### Data
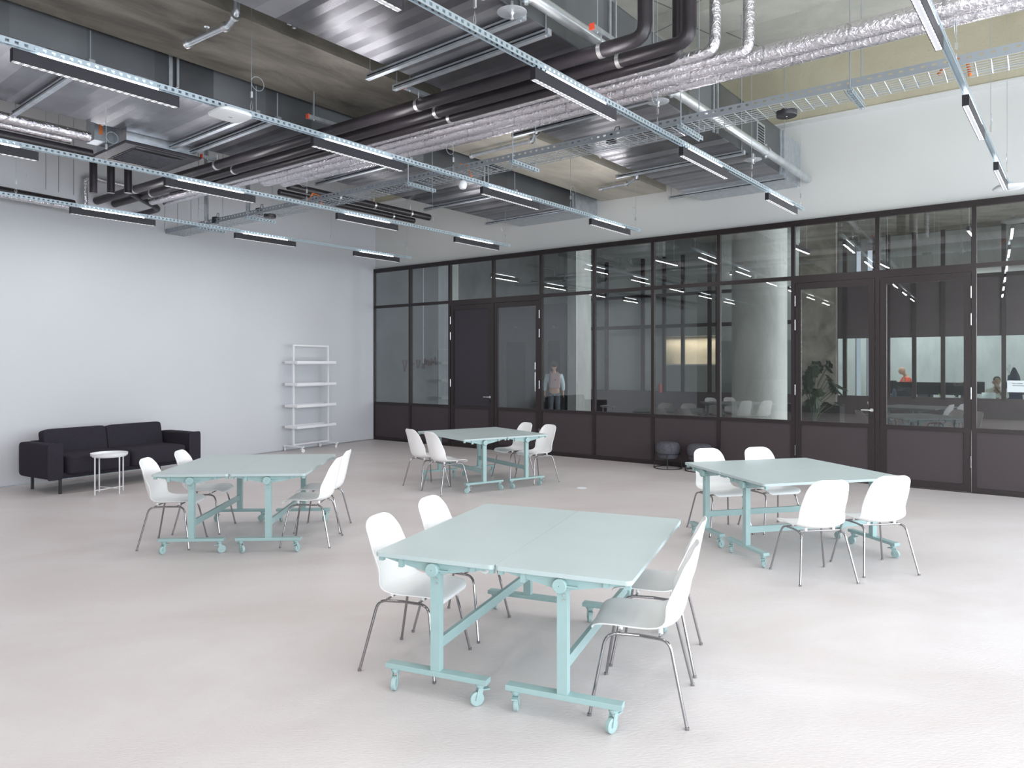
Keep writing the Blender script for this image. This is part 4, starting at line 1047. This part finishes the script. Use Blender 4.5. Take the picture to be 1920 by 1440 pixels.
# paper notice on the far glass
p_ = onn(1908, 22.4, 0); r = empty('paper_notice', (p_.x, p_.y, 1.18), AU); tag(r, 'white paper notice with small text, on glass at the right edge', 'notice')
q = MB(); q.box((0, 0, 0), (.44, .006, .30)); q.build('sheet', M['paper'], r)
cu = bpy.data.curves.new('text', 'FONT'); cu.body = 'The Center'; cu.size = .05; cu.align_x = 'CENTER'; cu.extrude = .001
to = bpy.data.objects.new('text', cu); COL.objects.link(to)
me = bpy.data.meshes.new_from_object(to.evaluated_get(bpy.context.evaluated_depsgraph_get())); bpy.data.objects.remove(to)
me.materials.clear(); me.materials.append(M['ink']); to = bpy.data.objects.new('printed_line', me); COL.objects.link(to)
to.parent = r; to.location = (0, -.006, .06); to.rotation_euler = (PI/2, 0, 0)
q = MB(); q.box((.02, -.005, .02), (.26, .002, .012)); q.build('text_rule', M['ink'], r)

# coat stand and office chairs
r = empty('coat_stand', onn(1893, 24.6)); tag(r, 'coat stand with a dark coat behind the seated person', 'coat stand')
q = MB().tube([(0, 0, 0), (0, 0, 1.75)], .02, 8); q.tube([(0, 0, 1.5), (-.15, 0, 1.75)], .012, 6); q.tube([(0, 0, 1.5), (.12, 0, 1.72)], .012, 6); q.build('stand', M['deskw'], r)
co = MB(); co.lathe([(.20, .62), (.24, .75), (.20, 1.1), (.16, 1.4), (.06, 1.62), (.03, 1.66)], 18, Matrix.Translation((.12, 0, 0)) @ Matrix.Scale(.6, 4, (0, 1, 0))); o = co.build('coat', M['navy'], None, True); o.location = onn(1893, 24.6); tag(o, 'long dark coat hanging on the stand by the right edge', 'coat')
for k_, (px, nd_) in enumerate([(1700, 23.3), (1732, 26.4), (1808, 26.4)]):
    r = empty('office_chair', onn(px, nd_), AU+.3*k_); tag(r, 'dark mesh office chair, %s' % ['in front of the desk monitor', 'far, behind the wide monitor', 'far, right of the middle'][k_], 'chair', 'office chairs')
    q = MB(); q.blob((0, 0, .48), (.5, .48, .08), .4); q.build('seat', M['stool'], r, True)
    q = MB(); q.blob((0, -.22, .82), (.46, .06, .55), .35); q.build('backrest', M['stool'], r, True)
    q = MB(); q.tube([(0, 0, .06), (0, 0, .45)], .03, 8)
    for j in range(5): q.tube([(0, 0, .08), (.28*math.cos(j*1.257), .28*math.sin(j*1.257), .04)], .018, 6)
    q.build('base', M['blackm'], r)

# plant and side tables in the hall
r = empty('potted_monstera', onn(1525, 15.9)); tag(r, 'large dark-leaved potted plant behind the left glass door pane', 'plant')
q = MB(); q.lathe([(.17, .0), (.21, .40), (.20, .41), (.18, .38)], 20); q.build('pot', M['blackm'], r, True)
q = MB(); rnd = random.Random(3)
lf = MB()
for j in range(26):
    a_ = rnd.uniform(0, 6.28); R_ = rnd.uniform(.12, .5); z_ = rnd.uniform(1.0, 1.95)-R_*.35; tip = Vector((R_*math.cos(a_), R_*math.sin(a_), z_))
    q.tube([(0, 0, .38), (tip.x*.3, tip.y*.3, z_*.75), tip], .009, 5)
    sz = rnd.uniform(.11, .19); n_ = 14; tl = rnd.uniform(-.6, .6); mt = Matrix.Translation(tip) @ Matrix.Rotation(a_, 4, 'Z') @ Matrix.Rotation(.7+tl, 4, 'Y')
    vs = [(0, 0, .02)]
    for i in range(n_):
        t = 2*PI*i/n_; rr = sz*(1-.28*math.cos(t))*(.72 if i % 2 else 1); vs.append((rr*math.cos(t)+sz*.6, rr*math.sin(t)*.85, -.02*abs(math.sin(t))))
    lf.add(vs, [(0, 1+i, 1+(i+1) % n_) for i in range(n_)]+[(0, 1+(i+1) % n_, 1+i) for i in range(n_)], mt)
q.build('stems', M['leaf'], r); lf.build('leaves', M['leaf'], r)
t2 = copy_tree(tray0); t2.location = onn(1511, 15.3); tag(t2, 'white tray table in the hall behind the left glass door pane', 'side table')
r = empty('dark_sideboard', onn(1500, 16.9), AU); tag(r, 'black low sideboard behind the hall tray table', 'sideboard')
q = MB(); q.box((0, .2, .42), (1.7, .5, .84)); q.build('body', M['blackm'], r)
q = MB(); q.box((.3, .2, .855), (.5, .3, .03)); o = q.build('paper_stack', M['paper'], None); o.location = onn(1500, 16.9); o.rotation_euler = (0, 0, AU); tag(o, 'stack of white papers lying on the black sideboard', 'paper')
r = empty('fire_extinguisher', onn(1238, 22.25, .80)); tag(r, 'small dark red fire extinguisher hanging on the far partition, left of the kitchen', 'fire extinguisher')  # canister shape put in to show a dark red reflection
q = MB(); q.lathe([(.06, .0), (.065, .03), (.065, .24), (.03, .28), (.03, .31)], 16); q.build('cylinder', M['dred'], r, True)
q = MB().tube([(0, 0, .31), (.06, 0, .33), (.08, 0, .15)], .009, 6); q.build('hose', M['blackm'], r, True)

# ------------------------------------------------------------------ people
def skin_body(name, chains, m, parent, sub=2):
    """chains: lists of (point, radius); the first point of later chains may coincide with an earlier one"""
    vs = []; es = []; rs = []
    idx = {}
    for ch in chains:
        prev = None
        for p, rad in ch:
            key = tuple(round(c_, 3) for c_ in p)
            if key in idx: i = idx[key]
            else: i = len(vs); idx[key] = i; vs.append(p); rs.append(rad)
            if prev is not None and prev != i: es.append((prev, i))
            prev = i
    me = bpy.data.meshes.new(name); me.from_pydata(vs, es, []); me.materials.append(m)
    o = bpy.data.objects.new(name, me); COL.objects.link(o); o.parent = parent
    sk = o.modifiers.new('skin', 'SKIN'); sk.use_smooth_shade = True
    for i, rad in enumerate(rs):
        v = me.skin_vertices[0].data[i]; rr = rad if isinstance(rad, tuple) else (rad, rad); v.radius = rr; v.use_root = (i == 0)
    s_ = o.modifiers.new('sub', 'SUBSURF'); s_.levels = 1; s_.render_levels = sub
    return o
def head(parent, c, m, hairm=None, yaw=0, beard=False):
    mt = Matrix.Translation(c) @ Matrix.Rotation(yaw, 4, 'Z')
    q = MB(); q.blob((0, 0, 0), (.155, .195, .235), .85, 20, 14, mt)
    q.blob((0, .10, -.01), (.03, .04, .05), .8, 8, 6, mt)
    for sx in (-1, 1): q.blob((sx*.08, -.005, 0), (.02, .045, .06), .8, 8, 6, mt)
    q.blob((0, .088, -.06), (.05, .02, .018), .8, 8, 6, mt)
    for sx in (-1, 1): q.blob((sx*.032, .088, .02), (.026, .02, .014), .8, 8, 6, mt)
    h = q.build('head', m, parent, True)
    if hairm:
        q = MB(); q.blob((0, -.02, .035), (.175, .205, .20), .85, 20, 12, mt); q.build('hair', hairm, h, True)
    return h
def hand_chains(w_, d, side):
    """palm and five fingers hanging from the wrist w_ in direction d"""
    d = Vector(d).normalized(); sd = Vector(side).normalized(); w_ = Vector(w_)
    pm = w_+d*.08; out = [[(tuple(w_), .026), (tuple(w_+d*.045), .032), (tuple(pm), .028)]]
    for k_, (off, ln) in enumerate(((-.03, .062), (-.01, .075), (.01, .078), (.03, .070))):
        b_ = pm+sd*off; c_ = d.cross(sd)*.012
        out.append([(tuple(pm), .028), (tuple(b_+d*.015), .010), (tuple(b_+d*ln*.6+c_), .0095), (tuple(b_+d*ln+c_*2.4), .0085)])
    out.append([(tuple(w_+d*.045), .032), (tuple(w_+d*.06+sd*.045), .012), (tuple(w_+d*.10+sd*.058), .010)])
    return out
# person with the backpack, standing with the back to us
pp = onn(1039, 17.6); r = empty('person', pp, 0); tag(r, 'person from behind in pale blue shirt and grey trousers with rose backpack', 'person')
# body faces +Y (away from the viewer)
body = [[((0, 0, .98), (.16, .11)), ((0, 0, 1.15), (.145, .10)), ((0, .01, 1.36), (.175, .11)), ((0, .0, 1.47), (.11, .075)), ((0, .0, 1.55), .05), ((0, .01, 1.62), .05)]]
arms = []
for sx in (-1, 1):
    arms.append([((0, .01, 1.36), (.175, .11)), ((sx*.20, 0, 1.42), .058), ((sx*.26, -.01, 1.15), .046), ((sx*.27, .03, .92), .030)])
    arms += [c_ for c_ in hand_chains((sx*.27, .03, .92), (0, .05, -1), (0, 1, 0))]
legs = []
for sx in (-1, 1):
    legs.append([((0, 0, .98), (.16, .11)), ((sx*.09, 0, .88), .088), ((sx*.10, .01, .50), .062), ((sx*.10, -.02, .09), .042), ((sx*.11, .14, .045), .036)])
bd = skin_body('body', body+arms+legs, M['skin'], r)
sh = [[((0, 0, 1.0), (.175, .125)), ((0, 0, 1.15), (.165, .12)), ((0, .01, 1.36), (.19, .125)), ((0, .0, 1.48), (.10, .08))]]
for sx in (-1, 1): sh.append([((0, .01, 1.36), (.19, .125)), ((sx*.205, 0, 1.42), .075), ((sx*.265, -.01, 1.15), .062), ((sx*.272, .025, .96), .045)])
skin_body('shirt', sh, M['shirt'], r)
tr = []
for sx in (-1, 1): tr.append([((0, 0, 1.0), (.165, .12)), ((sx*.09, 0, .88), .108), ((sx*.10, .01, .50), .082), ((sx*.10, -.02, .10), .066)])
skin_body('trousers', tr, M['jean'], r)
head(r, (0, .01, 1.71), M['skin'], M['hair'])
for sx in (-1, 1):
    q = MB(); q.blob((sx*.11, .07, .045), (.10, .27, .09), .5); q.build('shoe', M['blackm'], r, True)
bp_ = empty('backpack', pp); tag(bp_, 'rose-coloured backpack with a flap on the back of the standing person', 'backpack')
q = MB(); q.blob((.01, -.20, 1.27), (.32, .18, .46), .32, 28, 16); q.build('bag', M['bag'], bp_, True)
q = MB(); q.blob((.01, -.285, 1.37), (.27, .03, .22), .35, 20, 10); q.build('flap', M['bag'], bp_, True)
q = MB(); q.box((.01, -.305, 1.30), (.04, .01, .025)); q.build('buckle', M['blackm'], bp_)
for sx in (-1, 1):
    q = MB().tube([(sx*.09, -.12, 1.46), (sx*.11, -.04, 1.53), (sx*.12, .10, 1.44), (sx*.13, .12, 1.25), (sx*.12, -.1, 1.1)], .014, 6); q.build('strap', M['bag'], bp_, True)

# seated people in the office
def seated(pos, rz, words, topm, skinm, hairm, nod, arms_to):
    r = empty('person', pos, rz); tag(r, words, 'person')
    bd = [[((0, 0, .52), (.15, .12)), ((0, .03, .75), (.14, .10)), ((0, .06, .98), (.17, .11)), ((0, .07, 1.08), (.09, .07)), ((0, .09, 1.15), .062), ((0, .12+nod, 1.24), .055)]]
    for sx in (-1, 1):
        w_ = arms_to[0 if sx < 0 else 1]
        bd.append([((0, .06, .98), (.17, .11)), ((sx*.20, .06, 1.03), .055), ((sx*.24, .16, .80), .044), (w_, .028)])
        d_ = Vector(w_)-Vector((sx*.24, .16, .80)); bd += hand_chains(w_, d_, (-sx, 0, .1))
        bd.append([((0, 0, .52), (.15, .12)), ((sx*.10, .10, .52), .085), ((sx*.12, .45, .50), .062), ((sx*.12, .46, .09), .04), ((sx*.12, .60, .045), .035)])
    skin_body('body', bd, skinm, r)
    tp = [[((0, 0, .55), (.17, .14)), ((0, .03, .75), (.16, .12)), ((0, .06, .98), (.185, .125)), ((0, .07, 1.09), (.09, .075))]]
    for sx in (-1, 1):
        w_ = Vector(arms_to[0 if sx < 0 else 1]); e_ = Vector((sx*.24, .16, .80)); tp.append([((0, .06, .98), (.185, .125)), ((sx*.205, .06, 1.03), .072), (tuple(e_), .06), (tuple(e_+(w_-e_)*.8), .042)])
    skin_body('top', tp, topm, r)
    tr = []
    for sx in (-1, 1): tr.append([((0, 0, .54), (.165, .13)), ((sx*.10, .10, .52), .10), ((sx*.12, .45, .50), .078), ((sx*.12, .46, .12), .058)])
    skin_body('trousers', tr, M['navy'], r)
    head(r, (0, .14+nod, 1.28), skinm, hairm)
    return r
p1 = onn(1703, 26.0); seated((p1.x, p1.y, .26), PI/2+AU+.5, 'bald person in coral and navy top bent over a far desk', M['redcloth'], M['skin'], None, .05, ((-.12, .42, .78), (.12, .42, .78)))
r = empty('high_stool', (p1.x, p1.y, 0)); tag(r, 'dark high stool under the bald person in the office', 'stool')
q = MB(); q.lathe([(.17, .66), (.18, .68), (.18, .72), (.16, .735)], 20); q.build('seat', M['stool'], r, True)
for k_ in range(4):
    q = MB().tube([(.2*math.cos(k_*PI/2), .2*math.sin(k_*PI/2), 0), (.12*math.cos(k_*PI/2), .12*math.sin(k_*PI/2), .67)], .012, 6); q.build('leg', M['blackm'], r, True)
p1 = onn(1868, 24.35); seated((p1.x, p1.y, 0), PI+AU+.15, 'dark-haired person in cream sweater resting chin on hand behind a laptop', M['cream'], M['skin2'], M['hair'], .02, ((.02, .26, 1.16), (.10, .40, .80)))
######
» Work to do
Return exactly what appears from the opening line of the material through the line with "q = MB(); q.box((.02, -.005, .02), (.26, .002, .012));", apart from the pictures.

» Result of this exercise
Keep writing the Blender script for this image. This is part 4, starting at line 1047. This part finishes the script. Use Blender 4.5. Take the picture to be 1920 by 1440 pixels.
# paper notice on the far glass
p_ = onn(1908, 22.4, 0); r = empty('paper_notice', (p_.x, p_.y, 1.18), AU); tag(r, 'white paper notice with small text, on glass at the right edge', 'notice')
q = MB(); q.box((0, 0, 0), (.44, .006, .30)); q.build('sheet', M['paper'], r)
cu = bpy.data.curves.new('text', 'FONT'); cu.body = 'The Center'; cu.size = .05; cu.align_x = 'CENTER'; cu.extrude = .001
to = bpy.data.objects.new('text', cu); COL.objects.link(to)
me = bpy.data.meshes.new_from_object(to.evaluated_get(bpy.context.evaluated_depsgraph_get())); bpy.data.objects.remove(to)
me.materials.clear(); me.materials.append(M['ink']); to = bpy.data.objects.new('printed_line', me); COL.objects.link(to)
to.parent = r; to.location = (0, -.006, .06); to.rotation_euler = (PI/2, 0, 0)
q = MB(); q.box((.02, -.005, .02), (.26, .002, .012)); q.build('text_rule', M['ink'], r)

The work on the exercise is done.